• [EXERCISE REQUIREMENTS]: Reproduce nothing but the lines from the one with "Recreate this scene" through the one with "SC.camera = cam", exactly and with both ends. Omit pictures.

Part of a data file
· · · ·

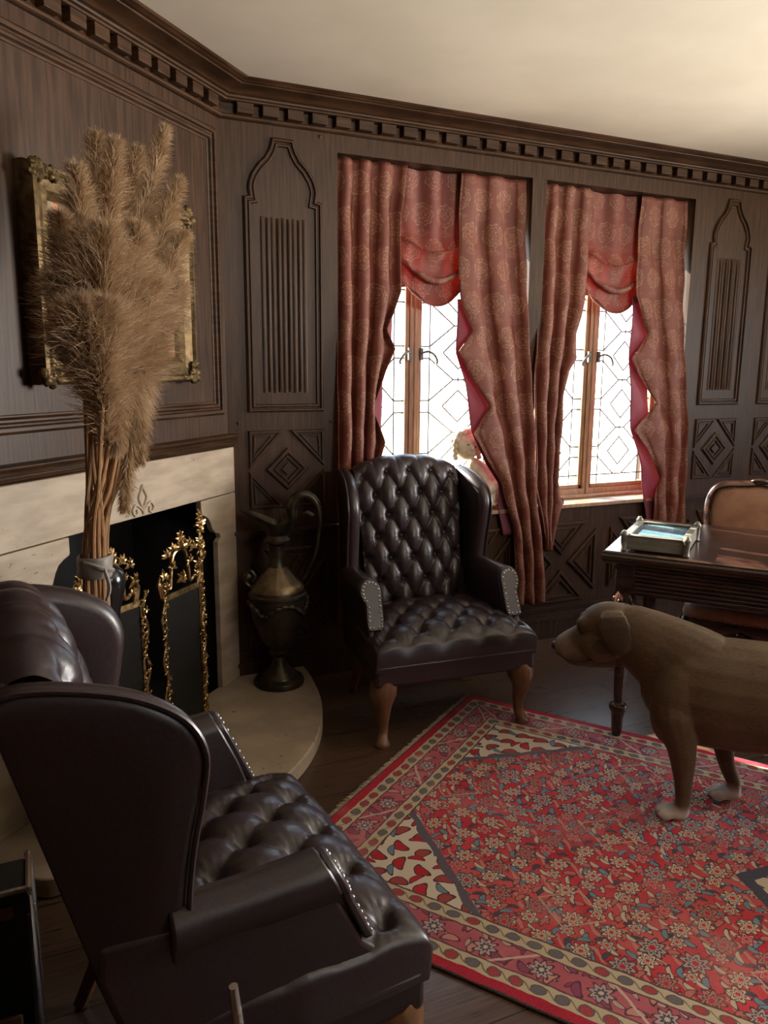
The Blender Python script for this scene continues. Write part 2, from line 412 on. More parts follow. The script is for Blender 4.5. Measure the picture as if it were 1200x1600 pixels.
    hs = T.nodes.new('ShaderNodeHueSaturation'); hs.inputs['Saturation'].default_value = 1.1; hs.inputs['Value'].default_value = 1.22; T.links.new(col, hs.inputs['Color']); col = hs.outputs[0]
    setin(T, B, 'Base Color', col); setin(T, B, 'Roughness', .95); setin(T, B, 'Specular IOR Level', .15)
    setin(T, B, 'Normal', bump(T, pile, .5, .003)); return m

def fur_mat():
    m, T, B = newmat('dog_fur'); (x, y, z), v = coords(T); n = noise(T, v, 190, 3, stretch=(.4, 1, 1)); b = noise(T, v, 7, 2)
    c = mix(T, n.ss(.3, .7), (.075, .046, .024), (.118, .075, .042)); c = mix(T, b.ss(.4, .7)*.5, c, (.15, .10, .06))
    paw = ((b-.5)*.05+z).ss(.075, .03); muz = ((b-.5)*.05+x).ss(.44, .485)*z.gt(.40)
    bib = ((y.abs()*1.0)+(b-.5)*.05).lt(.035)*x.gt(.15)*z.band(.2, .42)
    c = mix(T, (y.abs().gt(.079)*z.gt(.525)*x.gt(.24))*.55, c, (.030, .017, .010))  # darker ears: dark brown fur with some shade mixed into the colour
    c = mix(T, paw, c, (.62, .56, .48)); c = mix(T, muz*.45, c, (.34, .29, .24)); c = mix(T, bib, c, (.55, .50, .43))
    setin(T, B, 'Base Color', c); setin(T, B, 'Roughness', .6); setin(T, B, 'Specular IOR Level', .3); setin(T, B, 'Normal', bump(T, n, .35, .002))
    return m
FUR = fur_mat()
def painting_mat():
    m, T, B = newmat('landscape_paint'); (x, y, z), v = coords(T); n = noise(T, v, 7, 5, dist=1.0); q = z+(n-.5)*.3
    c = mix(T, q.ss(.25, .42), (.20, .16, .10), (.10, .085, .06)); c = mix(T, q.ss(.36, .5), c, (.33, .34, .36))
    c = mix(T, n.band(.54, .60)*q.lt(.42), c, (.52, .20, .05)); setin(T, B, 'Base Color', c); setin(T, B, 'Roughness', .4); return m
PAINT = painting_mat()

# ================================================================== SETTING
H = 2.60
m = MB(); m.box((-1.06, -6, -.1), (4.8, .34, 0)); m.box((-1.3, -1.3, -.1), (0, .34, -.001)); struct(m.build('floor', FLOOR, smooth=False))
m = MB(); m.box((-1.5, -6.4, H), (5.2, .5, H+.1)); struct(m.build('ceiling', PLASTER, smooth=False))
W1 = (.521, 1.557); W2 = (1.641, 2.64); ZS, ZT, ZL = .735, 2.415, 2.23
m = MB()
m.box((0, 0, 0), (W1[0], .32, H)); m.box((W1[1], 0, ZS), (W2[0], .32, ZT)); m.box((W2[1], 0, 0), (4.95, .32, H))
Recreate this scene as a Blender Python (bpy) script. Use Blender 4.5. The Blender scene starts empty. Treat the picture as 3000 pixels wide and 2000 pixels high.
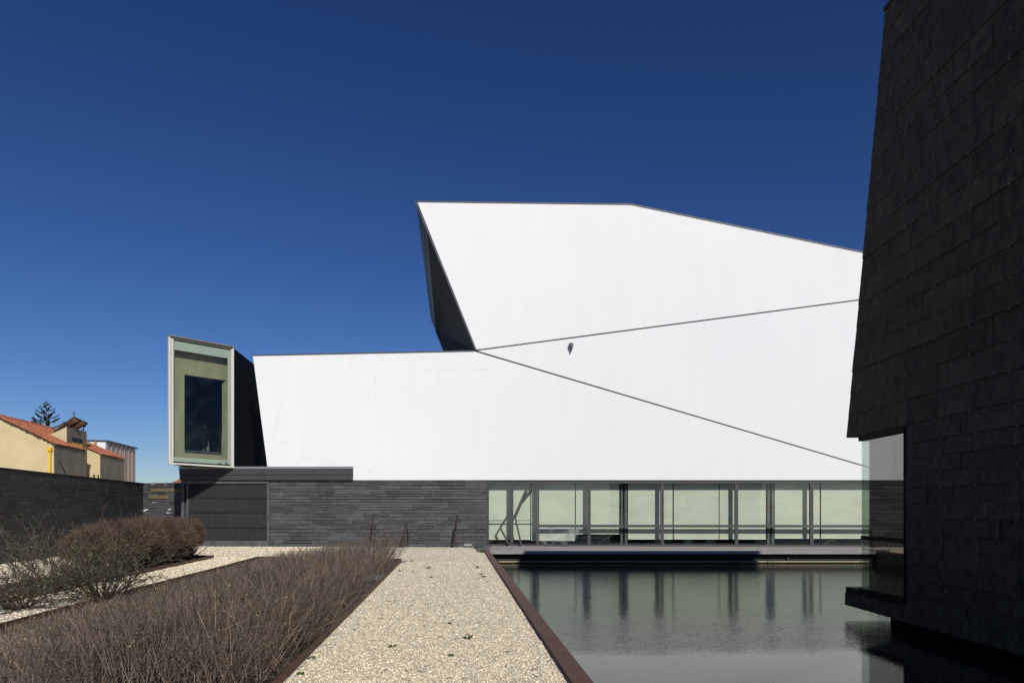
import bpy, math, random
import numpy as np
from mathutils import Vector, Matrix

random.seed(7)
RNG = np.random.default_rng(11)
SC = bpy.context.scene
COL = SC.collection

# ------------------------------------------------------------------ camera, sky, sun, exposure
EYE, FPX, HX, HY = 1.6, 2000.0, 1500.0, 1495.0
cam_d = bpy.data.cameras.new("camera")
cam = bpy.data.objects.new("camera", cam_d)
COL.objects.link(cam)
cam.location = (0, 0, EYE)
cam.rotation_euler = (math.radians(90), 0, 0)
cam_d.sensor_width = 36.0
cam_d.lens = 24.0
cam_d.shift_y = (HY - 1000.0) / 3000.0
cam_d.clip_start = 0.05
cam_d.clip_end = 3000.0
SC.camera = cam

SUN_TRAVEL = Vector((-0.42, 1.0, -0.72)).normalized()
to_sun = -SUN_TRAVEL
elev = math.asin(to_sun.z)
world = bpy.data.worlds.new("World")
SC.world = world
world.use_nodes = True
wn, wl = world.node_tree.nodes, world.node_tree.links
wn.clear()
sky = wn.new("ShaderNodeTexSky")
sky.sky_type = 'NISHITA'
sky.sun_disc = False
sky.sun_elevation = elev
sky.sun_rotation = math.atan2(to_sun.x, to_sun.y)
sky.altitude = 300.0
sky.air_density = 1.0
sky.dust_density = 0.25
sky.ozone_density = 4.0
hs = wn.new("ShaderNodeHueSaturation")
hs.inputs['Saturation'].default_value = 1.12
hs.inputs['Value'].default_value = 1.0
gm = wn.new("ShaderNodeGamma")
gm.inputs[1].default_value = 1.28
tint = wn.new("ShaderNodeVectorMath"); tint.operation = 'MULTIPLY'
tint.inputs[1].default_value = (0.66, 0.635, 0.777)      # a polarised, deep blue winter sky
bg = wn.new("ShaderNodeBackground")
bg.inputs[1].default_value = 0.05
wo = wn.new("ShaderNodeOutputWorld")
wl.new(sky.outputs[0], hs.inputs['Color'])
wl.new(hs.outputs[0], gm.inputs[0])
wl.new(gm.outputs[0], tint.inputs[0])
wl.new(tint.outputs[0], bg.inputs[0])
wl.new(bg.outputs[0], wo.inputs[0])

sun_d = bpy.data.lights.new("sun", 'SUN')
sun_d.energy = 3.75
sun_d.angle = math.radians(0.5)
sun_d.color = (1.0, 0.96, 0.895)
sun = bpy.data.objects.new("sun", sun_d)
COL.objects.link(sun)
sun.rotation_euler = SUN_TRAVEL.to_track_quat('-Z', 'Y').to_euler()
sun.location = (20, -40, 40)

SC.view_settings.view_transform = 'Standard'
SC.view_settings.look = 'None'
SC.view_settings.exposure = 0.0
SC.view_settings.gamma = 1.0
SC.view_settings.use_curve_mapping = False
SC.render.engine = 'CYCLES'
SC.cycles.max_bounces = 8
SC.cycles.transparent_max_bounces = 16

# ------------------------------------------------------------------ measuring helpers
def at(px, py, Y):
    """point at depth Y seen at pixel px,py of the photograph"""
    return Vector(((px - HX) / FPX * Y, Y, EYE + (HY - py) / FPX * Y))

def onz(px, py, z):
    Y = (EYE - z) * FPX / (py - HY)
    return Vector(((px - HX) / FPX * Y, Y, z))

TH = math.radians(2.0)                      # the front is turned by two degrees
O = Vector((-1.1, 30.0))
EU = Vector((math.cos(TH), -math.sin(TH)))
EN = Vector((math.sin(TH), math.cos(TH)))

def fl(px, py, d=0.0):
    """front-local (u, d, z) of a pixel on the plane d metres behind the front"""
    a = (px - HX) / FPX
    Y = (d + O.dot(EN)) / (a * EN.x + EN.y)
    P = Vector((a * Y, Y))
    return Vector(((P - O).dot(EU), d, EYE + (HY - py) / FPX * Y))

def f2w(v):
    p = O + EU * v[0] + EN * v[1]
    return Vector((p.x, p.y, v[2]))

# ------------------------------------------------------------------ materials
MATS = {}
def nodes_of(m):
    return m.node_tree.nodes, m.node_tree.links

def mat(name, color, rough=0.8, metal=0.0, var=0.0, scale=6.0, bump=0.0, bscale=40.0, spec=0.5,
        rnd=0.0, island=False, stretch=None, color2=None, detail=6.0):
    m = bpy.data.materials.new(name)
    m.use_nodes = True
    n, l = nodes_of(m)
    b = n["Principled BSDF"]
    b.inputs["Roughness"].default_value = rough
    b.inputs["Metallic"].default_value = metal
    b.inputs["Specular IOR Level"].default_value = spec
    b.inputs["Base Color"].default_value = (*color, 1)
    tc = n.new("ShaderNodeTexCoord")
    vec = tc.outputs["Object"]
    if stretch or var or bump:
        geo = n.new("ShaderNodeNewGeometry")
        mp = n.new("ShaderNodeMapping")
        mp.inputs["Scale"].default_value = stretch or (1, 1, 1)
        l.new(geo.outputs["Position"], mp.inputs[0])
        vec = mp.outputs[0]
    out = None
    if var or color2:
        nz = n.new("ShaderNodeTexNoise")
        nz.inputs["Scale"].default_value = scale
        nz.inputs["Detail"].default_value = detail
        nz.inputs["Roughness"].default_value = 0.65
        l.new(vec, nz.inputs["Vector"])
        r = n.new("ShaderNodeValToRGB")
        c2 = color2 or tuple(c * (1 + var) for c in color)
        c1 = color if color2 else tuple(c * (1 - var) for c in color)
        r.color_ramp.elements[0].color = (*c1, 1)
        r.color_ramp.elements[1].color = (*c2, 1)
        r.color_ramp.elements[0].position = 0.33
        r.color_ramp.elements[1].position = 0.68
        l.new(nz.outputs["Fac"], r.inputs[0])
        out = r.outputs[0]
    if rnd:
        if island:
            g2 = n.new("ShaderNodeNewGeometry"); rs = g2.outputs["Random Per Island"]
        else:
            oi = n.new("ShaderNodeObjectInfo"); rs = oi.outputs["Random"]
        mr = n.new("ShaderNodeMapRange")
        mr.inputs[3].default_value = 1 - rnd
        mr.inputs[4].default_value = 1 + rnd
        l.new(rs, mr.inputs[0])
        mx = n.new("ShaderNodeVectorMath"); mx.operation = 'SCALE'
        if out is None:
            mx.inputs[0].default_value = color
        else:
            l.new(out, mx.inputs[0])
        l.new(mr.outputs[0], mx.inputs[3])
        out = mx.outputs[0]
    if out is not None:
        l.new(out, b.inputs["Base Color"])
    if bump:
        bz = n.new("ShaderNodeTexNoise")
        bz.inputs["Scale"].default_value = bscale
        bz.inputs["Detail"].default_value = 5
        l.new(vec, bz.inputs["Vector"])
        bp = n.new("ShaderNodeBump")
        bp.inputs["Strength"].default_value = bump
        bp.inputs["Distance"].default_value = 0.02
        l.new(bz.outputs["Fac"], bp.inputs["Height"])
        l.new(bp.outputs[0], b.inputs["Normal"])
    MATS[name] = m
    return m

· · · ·

• [EXERCISE RESPONSE]:
Recreate this scene as a Blender Python (bpy) script. Use Blender 4.5. The Blender scene starts empty. Treat the picture as 3000 pixels wide and 2000 pixels high.
import bpy, math, random
import numpy as np
from mathutils import Vector, Matrix

random.seed(7)
RNG = np.random.default_rng(11)
SC = bpy.context.scene
COL = SC.collection

# ------------------------------------------------------------------ camera, sky, sun, exposure
EYE, FPX, HX, HY = 1.6, 2000.0, 1500.0, 1495.0
cam_d = bpy.data.cameras.new("camera")
cam = bpy.data.objects.new("camera", cam_d)
COL.objects.link(cam)
cam.location = (0, 0, EYE)
cam.rotation_euler = (math.radians(90), 0, 0)
cam_d.sensor_width = 36.0
cam_d.lens = 24.0
cam_d.shift_y = (HY - 1000.0) / 3000.0
cam_d.clip_start = 0.05
cam_d.clip_end = 3000.0
SC.camera = cam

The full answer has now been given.